WHAT IS REQUIRED. Repeat exactly the lines between and including those that contain "Keep writing the" and "m = MB(); q = Vector((-0.2416, 1.0800, 0.1421));". Output no other line.

::: PROVIDED MATERIAL

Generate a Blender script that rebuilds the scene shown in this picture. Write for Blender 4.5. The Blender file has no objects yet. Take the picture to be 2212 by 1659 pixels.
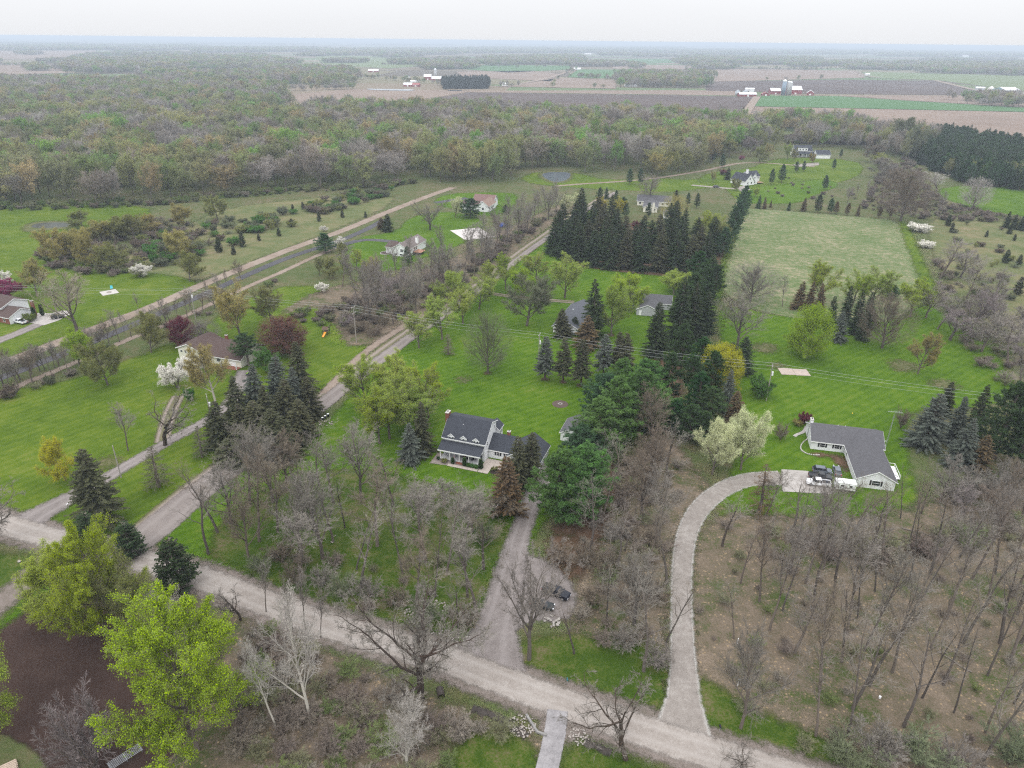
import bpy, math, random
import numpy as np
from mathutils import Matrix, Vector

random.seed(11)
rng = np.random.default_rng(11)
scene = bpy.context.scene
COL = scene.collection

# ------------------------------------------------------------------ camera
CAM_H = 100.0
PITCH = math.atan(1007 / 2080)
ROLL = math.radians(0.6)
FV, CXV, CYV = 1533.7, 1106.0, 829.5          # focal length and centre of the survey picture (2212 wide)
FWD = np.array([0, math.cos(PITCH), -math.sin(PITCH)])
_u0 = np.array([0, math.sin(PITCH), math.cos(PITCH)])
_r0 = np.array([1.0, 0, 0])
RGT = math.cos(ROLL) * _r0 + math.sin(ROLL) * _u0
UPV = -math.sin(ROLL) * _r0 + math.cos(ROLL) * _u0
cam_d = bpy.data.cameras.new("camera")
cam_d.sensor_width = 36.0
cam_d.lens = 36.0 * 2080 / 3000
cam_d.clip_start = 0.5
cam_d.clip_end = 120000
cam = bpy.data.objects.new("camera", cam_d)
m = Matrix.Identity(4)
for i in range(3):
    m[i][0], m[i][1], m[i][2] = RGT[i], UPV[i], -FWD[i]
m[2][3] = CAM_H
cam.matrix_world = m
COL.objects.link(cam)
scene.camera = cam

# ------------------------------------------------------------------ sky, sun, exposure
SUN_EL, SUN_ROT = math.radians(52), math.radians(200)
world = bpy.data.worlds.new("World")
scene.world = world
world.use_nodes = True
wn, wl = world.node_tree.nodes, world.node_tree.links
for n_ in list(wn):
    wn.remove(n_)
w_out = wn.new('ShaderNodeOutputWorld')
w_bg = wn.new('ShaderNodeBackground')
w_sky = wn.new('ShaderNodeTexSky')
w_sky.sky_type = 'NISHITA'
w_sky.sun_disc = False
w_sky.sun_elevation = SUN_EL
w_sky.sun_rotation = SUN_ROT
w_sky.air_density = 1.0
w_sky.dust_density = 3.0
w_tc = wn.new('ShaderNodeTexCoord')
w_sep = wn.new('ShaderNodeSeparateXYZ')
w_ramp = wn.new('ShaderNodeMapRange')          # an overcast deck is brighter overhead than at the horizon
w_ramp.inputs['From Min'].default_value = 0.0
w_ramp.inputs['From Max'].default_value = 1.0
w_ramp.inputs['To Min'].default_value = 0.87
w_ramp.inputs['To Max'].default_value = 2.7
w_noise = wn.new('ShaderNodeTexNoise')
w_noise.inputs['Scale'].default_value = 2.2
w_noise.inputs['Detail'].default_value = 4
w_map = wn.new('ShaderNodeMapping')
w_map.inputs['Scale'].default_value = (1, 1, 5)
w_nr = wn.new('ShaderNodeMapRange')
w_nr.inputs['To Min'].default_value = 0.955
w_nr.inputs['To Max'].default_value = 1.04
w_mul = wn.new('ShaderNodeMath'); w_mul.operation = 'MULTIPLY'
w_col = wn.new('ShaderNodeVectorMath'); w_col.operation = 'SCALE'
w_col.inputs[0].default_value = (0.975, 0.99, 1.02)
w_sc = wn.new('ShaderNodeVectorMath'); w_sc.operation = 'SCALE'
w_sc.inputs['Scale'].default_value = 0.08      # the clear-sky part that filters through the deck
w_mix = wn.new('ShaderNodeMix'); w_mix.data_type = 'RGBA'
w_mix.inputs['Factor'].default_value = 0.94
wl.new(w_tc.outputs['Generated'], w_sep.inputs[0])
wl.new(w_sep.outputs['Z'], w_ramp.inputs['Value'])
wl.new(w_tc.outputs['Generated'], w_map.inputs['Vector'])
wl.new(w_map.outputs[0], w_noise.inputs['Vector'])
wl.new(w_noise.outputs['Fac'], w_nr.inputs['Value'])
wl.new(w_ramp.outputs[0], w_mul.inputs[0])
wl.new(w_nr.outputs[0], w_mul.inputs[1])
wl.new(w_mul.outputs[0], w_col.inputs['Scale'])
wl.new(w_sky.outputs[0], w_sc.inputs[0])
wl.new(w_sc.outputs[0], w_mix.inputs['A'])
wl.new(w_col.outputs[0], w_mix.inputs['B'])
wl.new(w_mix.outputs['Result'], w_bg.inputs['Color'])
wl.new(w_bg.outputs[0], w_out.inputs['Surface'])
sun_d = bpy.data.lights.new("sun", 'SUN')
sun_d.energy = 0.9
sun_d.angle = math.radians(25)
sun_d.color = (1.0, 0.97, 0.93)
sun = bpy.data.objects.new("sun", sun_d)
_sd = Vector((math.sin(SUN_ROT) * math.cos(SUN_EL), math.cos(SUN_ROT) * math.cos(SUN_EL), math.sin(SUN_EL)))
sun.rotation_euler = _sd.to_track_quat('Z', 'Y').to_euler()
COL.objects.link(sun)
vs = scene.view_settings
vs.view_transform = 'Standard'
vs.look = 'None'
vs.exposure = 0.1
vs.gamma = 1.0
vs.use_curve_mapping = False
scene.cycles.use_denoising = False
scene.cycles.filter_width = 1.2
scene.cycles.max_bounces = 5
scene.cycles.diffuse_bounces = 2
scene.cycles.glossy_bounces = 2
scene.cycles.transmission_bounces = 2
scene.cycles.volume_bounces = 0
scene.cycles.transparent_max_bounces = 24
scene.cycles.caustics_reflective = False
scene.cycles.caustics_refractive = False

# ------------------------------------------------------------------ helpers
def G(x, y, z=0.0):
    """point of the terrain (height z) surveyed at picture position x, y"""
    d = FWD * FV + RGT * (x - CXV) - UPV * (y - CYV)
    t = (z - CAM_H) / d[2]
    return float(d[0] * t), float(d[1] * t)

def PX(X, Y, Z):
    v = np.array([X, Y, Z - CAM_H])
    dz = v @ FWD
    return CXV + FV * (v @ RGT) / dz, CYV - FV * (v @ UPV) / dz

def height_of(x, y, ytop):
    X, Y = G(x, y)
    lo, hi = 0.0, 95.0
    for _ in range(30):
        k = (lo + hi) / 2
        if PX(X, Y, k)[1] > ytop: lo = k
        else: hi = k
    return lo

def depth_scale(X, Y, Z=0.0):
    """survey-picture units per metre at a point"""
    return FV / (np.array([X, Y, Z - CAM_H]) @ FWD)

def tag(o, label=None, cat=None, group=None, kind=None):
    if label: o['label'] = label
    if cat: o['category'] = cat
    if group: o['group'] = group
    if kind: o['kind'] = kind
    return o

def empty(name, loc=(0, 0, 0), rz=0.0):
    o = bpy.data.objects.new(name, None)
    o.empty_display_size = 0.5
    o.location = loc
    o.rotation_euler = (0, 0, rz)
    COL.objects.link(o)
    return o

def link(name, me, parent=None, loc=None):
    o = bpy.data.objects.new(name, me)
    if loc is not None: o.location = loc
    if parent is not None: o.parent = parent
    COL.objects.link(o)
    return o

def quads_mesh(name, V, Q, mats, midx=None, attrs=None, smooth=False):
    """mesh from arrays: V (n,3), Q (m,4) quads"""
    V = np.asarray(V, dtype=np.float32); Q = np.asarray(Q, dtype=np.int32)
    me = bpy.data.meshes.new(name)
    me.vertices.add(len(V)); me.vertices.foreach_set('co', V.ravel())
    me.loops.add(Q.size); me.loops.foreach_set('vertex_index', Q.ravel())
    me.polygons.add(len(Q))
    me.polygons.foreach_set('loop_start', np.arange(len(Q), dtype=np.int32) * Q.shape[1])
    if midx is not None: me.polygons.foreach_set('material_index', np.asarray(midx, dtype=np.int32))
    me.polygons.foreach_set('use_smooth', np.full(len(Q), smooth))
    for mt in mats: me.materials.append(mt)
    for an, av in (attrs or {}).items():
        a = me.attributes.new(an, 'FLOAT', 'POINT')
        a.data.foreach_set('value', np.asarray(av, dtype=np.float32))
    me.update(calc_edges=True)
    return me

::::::
::: PROVIDED MATERIAL

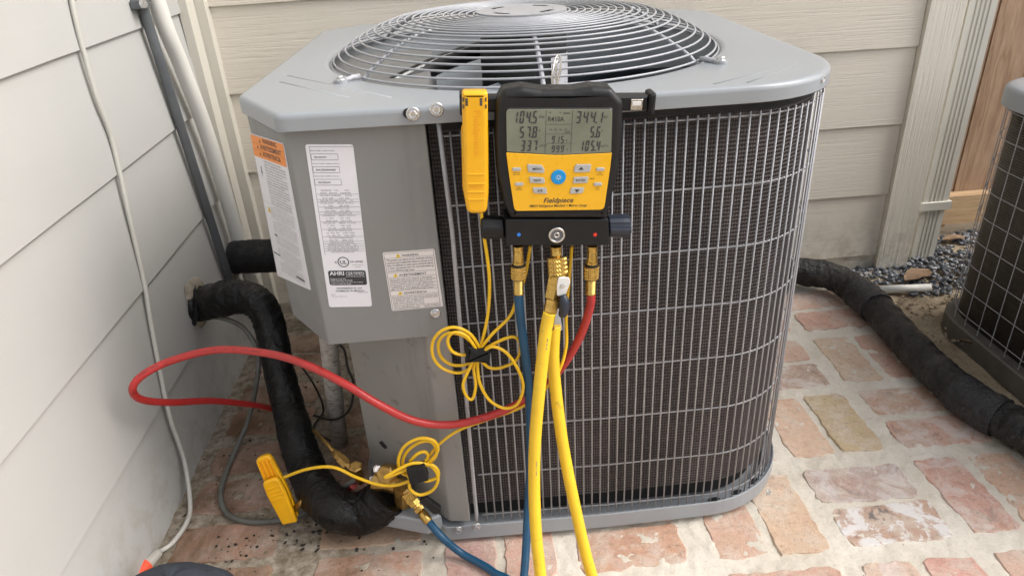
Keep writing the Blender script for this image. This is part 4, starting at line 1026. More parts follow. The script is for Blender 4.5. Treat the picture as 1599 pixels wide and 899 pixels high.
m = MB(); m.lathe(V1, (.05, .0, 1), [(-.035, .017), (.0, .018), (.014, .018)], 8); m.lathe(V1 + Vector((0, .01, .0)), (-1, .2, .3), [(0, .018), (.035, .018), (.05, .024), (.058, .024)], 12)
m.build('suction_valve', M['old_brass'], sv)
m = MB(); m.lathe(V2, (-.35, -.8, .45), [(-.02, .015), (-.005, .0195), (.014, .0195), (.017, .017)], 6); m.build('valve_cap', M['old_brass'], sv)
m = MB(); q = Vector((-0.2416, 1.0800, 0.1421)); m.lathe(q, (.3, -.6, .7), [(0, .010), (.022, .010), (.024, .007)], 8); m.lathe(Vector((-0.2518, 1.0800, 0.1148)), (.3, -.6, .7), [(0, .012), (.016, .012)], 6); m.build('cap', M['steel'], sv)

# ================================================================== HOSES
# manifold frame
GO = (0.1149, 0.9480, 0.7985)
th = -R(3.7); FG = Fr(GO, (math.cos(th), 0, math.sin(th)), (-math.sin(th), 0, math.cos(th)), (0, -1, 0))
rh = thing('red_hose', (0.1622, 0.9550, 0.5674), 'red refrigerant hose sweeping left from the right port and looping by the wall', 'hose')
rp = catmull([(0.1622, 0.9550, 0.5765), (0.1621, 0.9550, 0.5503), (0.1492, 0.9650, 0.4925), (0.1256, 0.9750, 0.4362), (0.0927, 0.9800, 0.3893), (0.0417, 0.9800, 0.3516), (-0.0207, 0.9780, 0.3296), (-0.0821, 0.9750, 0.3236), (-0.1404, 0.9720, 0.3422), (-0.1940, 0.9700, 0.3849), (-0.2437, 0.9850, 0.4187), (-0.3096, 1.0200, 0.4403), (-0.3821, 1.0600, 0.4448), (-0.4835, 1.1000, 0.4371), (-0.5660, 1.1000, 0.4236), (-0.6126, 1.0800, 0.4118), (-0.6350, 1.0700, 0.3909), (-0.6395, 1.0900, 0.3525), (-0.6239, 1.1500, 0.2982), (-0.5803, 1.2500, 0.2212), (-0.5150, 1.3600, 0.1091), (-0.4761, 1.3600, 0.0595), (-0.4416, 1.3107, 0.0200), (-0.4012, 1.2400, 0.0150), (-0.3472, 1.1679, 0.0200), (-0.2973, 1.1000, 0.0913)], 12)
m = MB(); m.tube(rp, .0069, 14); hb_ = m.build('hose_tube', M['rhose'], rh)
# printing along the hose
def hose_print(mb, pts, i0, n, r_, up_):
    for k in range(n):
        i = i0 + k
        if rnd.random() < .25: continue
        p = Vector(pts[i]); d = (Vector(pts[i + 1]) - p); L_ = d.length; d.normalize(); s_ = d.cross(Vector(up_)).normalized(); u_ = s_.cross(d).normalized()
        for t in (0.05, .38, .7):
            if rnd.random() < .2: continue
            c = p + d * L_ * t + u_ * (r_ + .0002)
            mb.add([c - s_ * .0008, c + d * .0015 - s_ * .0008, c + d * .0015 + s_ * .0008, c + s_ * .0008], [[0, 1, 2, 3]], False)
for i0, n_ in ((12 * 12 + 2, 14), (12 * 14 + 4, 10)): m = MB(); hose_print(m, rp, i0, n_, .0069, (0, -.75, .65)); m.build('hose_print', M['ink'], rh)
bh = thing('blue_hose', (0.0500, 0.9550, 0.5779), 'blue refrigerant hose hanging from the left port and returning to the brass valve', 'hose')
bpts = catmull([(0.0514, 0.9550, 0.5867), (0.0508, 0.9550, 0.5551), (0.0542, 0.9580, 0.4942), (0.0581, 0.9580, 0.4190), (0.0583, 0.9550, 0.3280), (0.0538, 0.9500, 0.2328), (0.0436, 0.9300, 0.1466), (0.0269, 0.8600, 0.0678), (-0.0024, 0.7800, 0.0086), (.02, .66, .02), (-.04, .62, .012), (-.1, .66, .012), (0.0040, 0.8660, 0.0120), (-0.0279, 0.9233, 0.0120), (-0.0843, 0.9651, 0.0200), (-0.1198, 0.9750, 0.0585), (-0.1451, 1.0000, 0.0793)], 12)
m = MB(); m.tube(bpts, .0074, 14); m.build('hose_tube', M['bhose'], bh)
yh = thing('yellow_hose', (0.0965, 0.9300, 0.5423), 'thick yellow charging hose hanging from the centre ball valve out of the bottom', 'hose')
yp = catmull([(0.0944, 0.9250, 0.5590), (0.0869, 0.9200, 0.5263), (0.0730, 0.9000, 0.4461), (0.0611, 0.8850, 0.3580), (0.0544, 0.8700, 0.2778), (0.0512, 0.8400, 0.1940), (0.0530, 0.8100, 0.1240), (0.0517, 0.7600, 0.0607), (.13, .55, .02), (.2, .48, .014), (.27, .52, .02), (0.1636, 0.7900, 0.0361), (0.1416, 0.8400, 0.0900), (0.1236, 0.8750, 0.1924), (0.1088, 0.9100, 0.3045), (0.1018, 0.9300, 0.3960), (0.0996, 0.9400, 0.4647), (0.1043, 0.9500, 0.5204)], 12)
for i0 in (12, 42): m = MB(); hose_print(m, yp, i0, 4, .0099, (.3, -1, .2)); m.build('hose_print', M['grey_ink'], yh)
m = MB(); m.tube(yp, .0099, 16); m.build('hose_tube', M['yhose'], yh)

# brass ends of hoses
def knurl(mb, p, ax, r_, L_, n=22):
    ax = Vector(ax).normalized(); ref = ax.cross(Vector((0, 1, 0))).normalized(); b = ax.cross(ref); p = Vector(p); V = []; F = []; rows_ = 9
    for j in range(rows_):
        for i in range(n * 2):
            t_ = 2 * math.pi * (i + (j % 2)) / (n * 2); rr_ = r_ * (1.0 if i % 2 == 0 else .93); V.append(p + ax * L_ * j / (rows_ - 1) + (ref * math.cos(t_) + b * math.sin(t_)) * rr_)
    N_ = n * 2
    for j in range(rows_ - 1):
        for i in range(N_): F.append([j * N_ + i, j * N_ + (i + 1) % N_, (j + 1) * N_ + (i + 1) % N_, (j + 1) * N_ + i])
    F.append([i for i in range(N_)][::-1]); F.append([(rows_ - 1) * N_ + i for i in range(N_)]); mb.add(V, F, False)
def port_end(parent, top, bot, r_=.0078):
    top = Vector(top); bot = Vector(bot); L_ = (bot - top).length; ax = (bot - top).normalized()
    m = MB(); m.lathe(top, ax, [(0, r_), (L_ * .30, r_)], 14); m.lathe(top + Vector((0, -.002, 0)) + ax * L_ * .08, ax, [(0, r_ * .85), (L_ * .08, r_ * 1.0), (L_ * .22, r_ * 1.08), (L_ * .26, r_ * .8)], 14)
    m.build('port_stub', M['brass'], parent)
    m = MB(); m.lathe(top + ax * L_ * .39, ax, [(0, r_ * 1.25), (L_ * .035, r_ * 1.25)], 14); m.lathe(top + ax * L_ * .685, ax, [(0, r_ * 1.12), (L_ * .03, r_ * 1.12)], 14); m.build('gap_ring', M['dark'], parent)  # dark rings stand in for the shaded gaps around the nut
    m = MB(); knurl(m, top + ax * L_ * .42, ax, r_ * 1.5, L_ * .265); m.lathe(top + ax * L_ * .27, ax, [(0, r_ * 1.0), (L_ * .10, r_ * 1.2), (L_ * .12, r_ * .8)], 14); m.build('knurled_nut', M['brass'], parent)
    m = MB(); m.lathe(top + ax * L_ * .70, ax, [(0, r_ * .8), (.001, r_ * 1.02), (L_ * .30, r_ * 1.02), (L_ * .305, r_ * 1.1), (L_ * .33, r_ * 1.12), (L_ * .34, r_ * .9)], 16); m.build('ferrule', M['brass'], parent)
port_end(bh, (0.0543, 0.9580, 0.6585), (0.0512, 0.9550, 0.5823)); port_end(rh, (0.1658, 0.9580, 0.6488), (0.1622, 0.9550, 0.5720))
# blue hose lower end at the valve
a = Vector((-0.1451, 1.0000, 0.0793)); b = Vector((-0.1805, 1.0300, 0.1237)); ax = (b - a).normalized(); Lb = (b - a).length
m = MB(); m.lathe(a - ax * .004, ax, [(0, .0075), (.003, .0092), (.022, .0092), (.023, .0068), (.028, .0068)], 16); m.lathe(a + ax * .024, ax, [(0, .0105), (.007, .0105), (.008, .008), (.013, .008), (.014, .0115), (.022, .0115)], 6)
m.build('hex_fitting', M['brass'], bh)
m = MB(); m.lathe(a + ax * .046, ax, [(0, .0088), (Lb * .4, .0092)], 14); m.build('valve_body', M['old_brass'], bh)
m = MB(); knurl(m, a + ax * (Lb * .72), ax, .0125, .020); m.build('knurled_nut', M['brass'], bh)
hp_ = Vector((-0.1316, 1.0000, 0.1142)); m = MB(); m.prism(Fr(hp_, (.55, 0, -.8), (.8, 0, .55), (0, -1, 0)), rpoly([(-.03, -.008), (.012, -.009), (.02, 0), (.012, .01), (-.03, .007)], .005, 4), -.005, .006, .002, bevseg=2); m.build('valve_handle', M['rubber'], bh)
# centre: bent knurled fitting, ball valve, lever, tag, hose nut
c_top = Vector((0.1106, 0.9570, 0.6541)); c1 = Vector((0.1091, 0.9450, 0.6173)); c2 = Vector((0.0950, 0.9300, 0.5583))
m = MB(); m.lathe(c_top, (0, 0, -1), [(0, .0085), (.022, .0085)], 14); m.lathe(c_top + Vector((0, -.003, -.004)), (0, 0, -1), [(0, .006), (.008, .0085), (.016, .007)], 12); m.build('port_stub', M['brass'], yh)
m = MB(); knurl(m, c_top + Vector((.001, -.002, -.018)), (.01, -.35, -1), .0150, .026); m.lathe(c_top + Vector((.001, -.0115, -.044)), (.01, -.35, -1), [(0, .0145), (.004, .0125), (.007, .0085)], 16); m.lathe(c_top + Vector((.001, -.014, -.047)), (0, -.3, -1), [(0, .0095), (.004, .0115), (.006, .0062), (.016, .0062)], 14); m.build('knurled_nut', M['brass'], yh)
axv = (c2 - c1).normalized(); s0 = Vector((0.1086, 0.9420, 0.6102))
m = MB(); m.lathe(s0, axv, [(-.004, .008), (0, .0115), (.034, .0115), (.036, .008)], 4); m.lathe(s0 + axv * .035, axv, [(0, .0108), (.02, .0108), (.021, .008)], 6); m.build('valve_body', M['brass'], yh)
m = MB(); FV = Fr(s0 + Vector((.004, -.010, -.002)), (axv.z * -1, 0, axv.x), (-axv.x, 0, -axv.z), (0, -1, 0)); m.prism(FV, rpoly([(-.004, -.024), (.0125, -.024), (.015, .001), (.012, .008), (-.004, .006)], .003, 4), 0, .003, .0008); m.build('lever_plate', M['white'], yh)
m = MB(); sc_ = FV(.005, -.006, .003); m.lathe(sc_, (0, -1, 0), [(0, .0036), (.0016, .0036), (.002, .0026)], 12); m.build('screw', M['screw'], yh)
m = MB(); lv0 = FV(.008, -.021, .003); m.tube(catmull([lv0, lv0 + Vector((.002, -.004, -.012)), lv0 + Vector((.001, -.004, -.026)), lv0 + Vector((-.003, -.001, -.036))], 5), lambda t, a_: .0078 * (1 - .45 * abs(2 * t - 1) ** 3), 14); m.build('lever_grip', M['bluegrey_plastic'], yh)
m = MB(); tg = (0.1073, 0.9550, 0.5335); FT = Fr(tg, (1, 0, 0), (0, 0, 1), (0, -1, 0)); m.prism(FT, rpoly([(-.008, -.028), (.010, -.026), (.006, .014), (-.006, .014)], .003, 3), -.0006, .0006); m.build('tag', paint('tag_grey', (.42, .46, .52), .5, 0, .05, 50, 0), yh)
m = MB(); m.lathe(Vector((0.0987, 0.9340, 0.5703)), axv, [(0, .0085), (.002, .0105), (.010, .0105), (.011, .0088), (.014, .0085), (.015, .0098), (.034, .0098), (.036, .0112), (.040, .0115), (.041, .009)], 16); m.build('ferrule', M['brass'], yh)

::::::

ANSWER TO THIS EXERCISE.
Keep writing the Blender script for this image. This is part 4, starting at line 1026. More parts follow. The script is for Blender 4.5. Treat the picture as 1599 pixels wide and 899 pixels high.
m = MB(); m.lathe(V1, (.05, .0, 1), [(-.035, .017), (.0, .018), (.014, .018)], 8); m.lathe(V1 + Vector((0, .01, .0)), (-1, .2, .3), [(0, .018), (.035, .018), (.05, .024), (.058, .024)], 12)
m.build('suction_valve', M['old_brass'], sv)
m = MB(); m.lathe(V2, (-.35, -.8, .45), [(-.02, .015), (-.005, .0195), (.014, .0195), (.017, .017)], 6); m.build('valve_cap', M['old_brass'], sv)
m = MB(); q = Vector((-0.2416, 1.0800, 0.1421)); m.lathe(q, (.3, -.6, .7), [(0, .010), (.022, .010), (.024, .007)], 8); m.lathe(Vector((-0.2518, 1.0800, 0.1148)), (.3, -.6, .7), [(0, .012), (.016, .012)], 6); m.build('cap', M['steel'], sv)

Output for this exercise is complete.